As a service provider, at first you looked at Google and said to yourself, “Wow, there’s a mechanism for marketing my services online to potential customers. Their printing cash, but I’ve got to get on board.”
Then you became slightly uncomfortable with the bills that you were paying them on a weekly basis….
Then you became somewhat more uncomfortable when they rolled out Google Talk, offering voice and click-to-call services via their paid ads and other channels…
Then they offered free broadband Internet access in Silicon Valley…just giving back to the community surrounding HQ or a stepping stone to something on a wider scale? Writely??? Google Calendar???
And now this…
This week Google announced that they are in the process of launching a new suite of services aimed at small businesses, including email, personal and shared calendaring, instant messaging, voice communications and web page creation. Dubbed “Google Apps For Your Domain”, all of these services are hosted on Google infrastructure, but can be private labeled by the customer and attached to any domain. Go here to check out the beta https://www.google.com/a/
Google plans to offer a fee-based version of the service by year end, and one can only assume that a free version will be available if users are willing to accept advertising within the services portal. All of the services are web-based and bring together gMail, Google Calendar, Google Talk, and Page Creator. One can only assume that Writely (word processor) and Google Spreadsheet are forthcoming.
Soooo….
What are the implications of Google’s move for service providers and software vendors who make their living delivering services to small and medium sized businesses?
It’s a complicated issue, but my initial impression is that there is real cause for alarm.

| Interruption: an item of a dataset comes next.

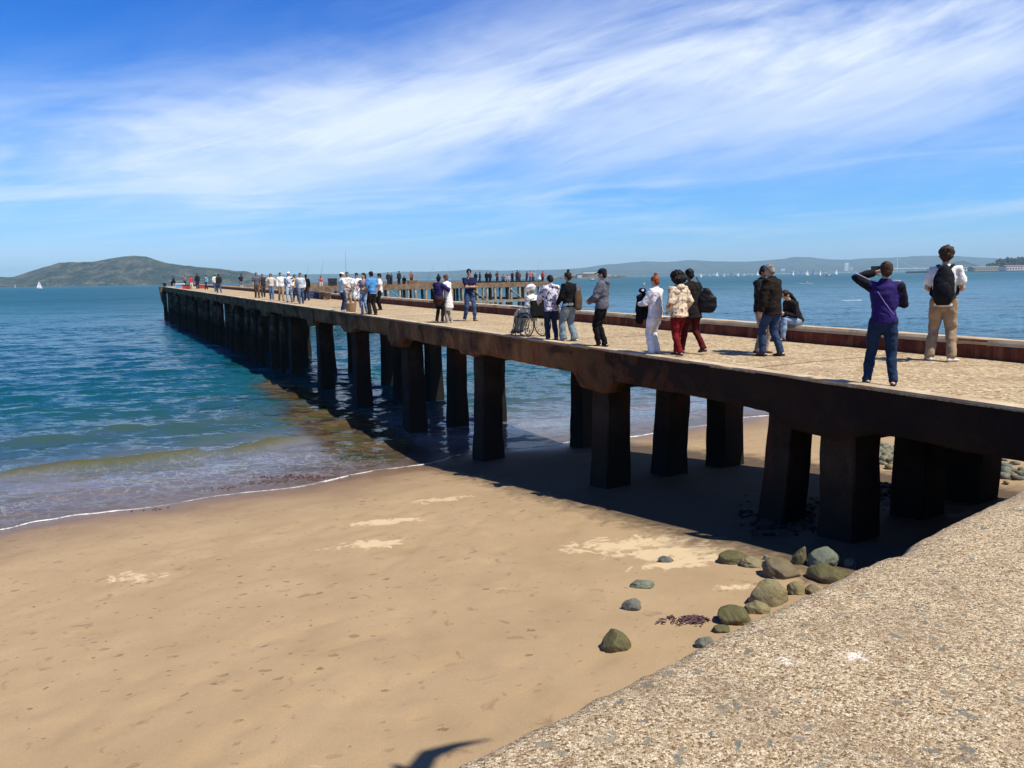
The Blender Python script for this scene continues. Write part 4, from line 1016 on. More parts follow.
wake(799, 812, 283.6, 5, 'white wake behind the speedboat', 1)
wake(843, 862, 300.4, 0.35, 'short white streak of foam left of the man in the purple jacket', 2)
# yellow buoy
D = EYE*F/(284.5-water_y(644)); p = at_y(644, 284, D)
bu = empty('buoy', (p.x, D, 0)); tag(bu, 'small yellow buoy on the water above the woman in white', 'buoy')
M_YEL = plain('yellow_paint', (0.6, 0.55, 0.03), 0.5, bs=0)
bm = bmesh.new(); tube(bm, [(0, 0, -.3), (0, 0, .25), (0, 0, .6)], [.55, .6, .3], seg=12); bm_obj('float', bm, M_YEL, bu, True)
bm = bmesh.new(); tube(bm, [(0, 0, .6), (0, 0, 1.6)], [.12, .12], seg=8); bm_obj('topmark', bm, M_YEL, bu, True)

# ------------------------------------------------------------------ unseen bird shape added overhead to cast a wing shadow
gp = on_sand(418, 774); k = 9.0
gl = gp+tosun*k
M_GW_ = plain('shadow_gull_white', (0.7, 0.7, 0.68), 0.8, bs=0)
bm = bmesh.new()
tube(bm, [(-.22, 0, -.01), (-.12, 0, 0), (0, 0, 0), (.12, 0, .01), (.2, 0, .03), (.27, 0, .03)], [(.03, .012), .045, .065, .055, .04, .012], seg=10)
for sg in (1, -1):
    tube(bm, [(.03, sg*.04, .02), (.08, sg*.25, .09), (.0, sg*.48, .07), (-.14, sg*.72, .02)], [(.13, .014), (.11, .012), (.065, .01), (.012, .006)], side=(1, 0, 0), seg=8)
me = remesh(bm, 0.008, 1, 'shadow_gull'); go = link('shadow_gull', me, M_GW_); go.location = gl; go.rotation_euler = (0.25, 0.1, rad(147))
tag(go, 'unseen bird shape added above the beach to cast a wing shadow', 'shadow_gull')
# ------------------------------------------------------------------ sea air
bm = bmesh.new(); box(bm, -19800, 19800, -19900, 19900, -5, 440)
hz = bm_obj('haze', bm)
hm = bpy.data.materials.new('haze'); hm.use_nodes = True; hnt = hm.node_tree; hnt.nodes.clear()
ho = hnt.nodes.new('ShaderNodeOutputMaterial'); hv = nd(hnt, 'ShaderNodeVolumePrincipled', {'Color': (0.52, 0.82, 1.0, 1), 'Density': 7e-5, 'Anisotropy': 0.0})
hnt.links.new(hv.outputs[0], ho.inputs['Volume']); hz.data.materials.append(hm)
tag(hz, kind='stuff')
# ------------------------------------------------------------------ people
def V3(*a): return Vector(a)
def ik(a, c, l1, l2, pole):
    d = c-a; L = d.length
    if L > (l1+l2)*0.999: c = a+d.normalized()*(l1+l2)*0.999; d = c-a; L = d.length
    u = d.normalized(); x = (l1*l1-l2*l2+L*L)/(2*L); h = math.sqrt(max(l1*l1-x*x, 0))
    p = Vector(pole); p = p-u*p.dot(u)
    p = p.normalized() if p.length > 1e-4 else Vector((0, 1, 0))
    return a+u*x+p*h, c
SKIN = {'light': plain('light_skin', (0.50, 0.29, 0.20), 0.55, var=0.06, bs=0.05), 'tan': plain('tan_skin', (0.36, 0.19, 0.115), 0.55, var=0.06, bs=0.05), 'brown': plain('brown_skin', (0.18, 0.09, 0.055), 0.55, var=0.06, bs=0.05)}
def hairmat(c):
    return plain('hair', c, 0.6, var=0.5, scale=22, bs=0.6)
HAIR = {'black': (0.006, 0.005, 0.004), 'brown': (0.045, 0.024, 0.013), 'red': (0.22, 0.055, 0.020), 'grey': (0.20, 0.18, 0.16), 'auburn': (0.12, 0.05, 0.025), 'dark': (0.02, 0.013, 0.010)}
M_EYE = plain('eye_dark', (0.02, 0.015, 0.012), 0.3, var=0, bs=0); M_LIP = plain('lips', (0.33, 0.11, 0.09), 0.5, var=0, bs=0)

class Pose:
    def __init__(s, **k):
        s.pz = 0.93; s.px = 0.0; s.py = 0.0; s.lean = 0.0; s.side = 0.0; s.hy = 0.0; s.hp = 0.0; s.twist = 0.0
        s.hl = None; s.hr = None; s.fl = (-0.11, 0.0, 0.08); s.fr = (0.11, 0.0, 0.08); s.wid = 1.0; s.shw = 1.0
        s.fly = 0.0; s.fry = 0.0; s.elp = (-0.5, -1, -0.5); s.erp = (0.5, -1, -0.5); s.kp = (0, 1, 0); s.belly = 0.0
        for a, b_ in k.items(): setattr(s, a, b_)
        R = Matrix.Rotation(s.twist, 3, 'Z') @ Matrix.Rotation(-s.lean, 3, 'X') @ Matrix.Rotation(s.side, 3, 'Y')
        O = V3(s.px, s.py, s.pz)
        s.T = lambda p: O+R @ (Vector(p)-V3(0, 0, 0.93))
        s.sideV = R @ V3(1, 0, 0)
        w_ = s.shw
        s.sh = {-1: s.T((-0.175*w_, 0, 1.405)), 1: s.T((0.175*w_, 0, 1.405))}
        s.hip = {-1: O+Matrix.Rotation(s.twist*.4, 3, 'Z') @ V3(-0.088, 0, -0.03), 1: O+Matrix.Rotation(s.twist*.4, 3, 'Z') @ V3(0.088, 0, -0.03)}
        hl = V3(*s.hl) if s.hl else s.T((-0.25*w_, 0.04, 0.87)); hr = V3(*s.hr) if s.hr else s.T((0.25*w_, 0.04, 0.87))
        s.el, s.wr = {}, {}
        s.el[-1], s.wr[-1] = ik(s.sh[-1], hl, 0.285, 0.25, s.elp); s.el[1], s.wr[1] = ik(s.sh[1], hr, 0.285, 0.25, s.erp)
        s.kn, s.an = {}, {}
        s.kn[-1], s.an[-1] = ik(s.hip[-1], V3(*s.fl), 0.43, 0.42, s.kp); s.kn[1], s.an[1] = ik(s.hip[1], V3(*s.fr), 0.43, 0.42, s.kp)
        s.neck = s.T((0, 0, 1.45)); s.HR = R @ Matrix.Rotation(s.hy, 3, 'Z') @ Matrix.Rotation(-s.hp, 3, 'X')
        s.hb = s.T((0, 0.01, 1.53)); s.H = lambda p: s.hb+s.HR @ (Vector(p)-V3(0, 0.01, 1.53))
    def foot(s, k):
        y = s.fly if k < 0 else s.fry
        return Matrix.Rotation(y, 3, 'Z') @ V3(0, 1, 0)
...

Telecom providers who are in the business of providing voice, broadband, email and other basic infrastructure services to small and medium sized business customers face commoditization on almost every axis. Hosting providers who offer simple domain registration and web hosting packages to small businesses face similar (if not more severe) dynamics. If a provider lags behind Google in reaching their customers with at least a similar offering, they can expect to be relegated to providing raw commodities, if that.
I’m not saying that every small business in the world is going to immediately move to these services bundles offered by Google (or Microsoft via Office Live) and drop all services from other service providers. The adoption is going to take time, but it will happen. Small businesses are IT constrained, and this is simply a better model for them than trying to deploy these applications and services on their own. This requires attention.
If you’re a service provider, how can you respond?
One response that I’ve often heard is to move into more complex and “deep” SaaS service offerings (e.g. hosted accounting), ceding these basic services to Google, Microsoft and the other titans that are playing in the game. I don’t think that this strategy will be successful in the majority of cases. More complex service offerings are also more difficult to sell, deliver and support. Customers are also still often reticent to accept the hosted model for delivery of deeper back office applications. There are business models with more complex offerings that will work, but not for everyone.
In my view, the top near-term response for service providers targeting the SMB market with hosted services should be to become more aggressive in driving a similar, compelling suite of small business services into the market before Google and others have had a chance to establish a large foothold. At best, the upcoming offerings from Google and Microsoft validate the hosted model for small business services of this type and will make more customers ready to adopt these or similar offerings. Get yourself there now and be the one to put a turnkey, elegant, easy to deploy and easy to use suite of communications, collaboration and web services into the hands of your customers.
Once a small business is using these services with a particular provider, history tells us that they will not readily move. Be the provider of these services that small businesses would have to move away from rather than trying to convince them to migrate to you later.